How do you see the DM's role?


  1. I liked Zak's concept of "The DM is throwing a party and it's his job to make sure all the guests have a good time."

  2. Sunderer of their plans, stealer of their wealth, disenchanter of their magics, slayer of their henchmen!

  3. I tend to adapt myself to the desires of the players. If they want more of a gritty campaign, expect NPC carnage and more potential player death, of they are looking for something more LOTRish expect adventures with commensurate risks and rewards, if they want more social and less conflict that is possible (though usually boring for me) too. The key is their involvement and mine, boredom and dissatisfaction ends the game in a more final manner than any TPK.

  4. Narrator of descriptions, Controller of NPCs, Referee (between players, and between players and NPCs), etc.

    Director of the campaign for sure, though if your players are "sandbox-y" players, your direction will be minimal. However most groups I've played in like the DM to drive the pacing of the action, making sure that the shared story advances and that players don't get bored.

    1. "like the DM to drive the pacing of the action..." What about Driver?

  5. The DM provides the framework for the story to be told by the players, which includes portraying the other characters, as well as personifies fate within the world in the form of die rolls. He also acts as arbitrator in terms of the immutable laws of the world and what can and cannot be done therein.

  6. Referee states it very well. If a game requires a definition beyond that, perhaps it is the game that needs examination, not the role of referee.

  7. "I think, above all, the DM is there to ensure that the group has an enjoyable time, and the role adjusts to the party's needs."


  8. While DMing, I see my role as a facilitator of fun.

    - Ark

  9. I like Leicester's word, "enabler." The GM is the person who makes things possible. Not the person who does things.

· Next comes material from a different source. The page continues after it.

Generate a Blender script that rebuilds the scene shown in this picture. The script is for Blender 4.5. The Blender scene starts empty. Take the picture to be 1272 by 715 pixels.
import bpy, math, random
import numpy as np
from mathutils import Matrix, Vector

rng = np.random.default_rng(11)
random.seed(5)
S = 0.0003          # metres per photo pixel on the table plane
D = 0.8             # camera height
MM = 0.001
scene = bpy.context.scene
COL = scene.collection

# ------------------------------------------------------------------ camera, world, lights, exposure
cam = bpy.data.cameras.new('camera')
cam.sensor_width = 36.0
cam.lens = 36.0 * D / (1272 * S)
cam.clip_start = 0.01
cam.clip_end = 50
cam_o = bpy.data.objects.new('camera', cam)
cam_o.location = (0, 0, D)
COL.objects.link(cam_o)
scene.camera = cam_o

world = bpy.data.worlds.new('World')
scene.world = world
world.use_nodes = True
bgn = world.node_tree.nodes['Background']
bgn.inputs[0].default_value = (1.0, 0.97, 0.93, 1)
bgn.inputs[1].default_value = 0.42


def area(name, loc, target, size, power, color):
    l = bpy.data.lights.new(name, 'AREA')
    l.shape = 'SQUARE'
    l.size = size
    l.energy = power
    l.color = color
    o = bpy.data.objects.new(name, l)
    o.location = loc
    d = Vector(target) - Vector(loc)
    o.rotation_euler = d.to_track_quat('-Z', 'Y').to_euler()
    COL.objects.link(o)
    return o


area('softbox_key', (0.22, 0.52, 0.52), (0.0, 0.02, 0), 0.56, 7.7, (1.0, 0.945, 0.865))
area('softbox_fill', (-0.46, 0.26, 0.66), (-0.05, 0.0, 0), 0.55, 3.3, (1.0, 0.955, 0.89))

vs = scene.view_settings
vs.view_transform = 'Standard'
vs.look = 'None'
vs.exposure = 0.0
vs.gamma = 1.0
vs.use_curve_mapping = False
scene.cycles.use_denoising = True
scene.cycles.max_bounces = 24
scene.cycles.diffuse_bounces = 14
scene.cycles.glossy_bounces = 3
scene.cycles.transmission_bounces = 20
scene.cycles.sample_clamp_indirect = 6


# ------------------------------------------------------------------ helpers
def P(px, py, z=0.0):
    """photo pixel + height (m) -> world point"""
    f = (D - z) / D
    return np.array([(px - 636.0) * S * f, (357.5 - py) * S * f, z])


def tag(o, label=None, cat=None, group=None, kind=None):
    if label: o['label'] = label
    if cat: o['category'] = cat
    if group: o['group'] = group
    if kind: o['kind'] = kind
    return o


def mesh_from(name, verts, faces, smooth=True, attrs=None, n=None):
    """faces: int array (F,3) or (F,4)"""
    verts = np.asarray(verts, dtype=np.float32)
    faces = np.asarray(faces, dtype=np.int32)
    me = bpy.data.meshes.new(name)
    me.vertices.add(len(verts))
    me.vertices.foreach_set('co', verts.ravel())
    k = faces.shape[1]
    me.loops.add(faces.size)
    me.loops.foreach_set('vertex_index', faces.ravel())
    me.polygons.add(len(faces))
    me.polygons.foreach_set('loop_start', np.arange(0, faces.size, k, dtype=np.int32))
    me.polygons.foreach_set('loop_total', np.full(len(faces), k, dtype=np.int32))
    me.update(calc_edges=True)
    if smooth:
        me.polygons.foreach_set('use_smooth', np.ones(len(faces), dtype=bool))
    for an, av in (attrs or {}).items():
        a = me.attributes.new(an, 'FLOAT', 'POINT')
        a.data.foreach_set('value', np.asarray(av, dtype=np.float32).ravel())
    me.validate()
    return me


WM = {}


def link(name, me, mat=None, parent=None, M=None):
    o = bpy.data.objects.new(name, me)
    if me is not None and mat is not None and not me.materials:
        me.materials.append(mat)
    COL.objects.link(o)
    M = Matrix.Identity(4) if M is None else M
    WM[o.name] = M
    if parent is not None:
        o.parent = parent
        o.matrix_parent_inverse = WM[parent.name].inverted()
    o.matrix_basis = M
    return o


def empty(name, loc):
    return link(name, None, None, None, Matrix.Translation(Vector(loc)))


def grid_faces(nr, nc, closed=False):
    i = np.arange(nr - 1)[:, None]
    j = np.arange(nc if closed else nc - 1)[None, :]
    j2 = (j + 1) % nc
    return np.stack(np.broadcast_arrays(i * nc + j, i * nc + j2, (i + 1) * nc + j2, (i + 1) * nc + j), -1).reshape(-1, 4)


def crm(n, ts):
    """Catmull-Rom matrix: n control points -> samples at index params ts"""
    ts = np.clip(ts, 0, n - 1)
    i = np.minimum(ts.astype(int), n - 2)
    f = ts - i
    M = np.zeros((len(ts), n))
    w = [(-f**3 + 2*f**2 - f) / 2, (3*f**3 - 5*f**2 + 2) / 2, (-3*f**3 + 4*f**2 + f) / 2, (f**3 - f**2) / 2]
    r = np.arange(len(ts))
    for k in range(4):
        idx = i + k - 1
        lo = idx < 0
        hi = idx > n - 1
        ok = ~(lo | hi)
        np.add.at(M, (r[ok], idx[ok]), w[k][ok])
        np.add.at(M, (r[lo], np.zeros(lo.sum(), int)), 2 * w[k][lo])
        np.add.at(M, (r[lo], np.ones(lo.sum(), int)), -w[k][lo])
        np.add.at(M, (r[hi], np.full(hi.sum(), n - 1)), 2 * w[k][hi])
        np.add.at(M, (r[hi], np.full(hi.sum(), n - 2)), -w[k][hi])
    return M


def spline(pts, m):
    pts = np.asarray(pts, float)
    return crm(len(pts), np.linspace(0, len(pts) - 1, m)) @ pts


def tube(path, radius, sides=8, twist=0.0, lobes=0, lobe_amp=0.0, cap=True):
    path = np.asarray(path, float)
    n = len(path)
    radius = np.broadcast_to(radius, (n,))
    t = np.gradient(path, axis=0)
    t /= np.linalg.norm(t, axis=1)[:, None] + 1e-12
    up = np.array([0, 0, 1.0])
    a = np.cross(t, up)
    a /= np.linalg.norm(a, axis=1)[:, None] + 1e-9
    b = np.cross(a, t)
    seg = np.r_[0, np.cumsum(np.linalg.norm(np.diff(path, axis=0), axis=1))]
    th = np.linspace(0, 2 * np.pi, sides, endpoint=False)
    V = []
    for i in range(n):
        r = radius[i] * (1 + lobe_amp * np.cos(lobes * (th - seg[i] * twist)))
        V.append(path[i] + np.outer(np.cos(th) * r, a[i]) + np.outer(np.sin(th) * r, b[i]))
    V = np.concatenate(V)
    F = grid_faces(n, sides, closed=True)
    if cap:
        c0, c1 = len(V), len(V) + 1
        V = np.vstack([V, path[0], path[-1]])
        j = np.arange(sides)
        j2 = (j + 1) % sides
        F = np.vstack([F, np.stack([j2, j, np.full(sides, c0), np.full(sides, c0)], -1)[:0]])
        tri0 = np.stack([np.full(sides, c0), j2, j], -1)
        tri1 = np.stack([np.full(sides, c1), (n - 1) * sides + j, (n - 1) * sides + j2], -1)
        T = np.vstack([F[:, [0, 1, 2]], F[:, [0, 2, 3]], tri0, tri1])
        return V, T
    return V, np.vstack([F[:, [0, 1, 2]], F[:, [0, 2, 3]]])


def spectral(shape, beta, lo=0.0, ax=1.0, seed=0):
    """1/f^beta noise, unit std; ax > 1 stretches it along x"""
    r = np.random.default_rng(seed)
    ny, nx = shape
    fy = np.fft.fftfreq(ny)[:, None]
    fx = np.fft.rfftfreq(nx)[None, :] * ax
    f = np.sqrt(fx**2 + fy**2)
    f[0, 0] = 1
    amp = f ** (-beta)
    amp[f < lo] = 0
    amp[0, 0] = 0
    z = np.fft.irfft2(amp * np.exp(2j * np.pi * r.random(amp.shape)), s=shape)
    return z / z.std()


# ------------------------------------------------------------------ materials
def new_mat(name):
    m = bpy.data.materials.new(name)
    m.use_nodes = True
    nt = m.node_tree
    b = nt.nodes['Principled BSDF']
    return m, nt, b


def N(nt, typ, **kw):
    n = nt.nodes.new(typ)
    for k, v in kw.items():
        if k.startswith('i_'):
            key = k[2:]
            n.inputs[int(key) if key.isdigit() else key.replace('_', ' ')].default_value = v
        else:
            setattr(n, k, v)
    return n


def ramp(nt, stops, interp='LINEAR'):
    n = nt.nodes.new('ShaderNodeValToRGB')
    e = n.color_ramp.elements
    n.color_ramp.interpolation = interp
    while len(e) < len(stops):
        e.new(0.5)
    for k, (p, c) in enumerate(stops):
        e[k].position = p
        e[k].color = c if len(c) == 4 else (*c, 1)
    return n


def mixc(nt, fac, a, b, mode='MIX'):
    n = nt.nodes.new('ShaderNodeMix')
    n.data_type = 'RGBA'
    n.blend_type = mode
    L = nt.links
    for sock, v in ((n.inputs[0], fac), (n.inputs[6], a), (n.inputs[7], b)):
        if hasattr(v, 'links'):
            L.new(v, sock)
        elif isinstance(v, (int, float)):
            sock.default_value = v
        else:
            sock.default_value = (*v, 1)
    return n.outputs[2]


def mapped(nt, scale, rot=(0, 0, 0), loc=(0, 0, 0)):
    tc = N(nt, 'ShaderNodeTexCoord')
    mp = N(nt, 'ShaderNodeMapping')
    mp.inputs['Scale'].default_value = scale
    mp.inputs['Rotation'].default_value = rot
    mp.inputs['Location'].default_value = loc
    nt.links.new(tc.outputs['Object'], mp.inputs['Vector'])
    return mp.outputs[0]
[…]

S/he's the person who creates the framework that allows the players and their characters to do things, such as "have a good time," "face challenges," "create a story," etc.

  10. One of the models I like to use when I'm thinking about the role of the Referee/GM/Whatever is that of the way that comic books are run. There are the writers, who come up with the viewpoint characters and storylines, but there is also the editor, who ties the stories the various writers want to tell together, sets up larger plotlines, and sometimes comes up with adversarial characters. Obviously, the Referee in a RPG takes on a slightly greater significance, in that she has much more input in regard to adversaries and their reactions, the setting, and so on.

  11. We occasionally played TFT:ITL with a monster player who could look at the map and knew what creatures were where. This was partly because it isn't all that easier to run the monsters than the PCs, but it also allowed the monster player to "take the blame" for cunning tactics, cruel traps, etc. and the GM/DM/Judge/Ref to stay above it all and claim impartiality. Although there was a fair amount of conspiring going on and we all knew it (I think).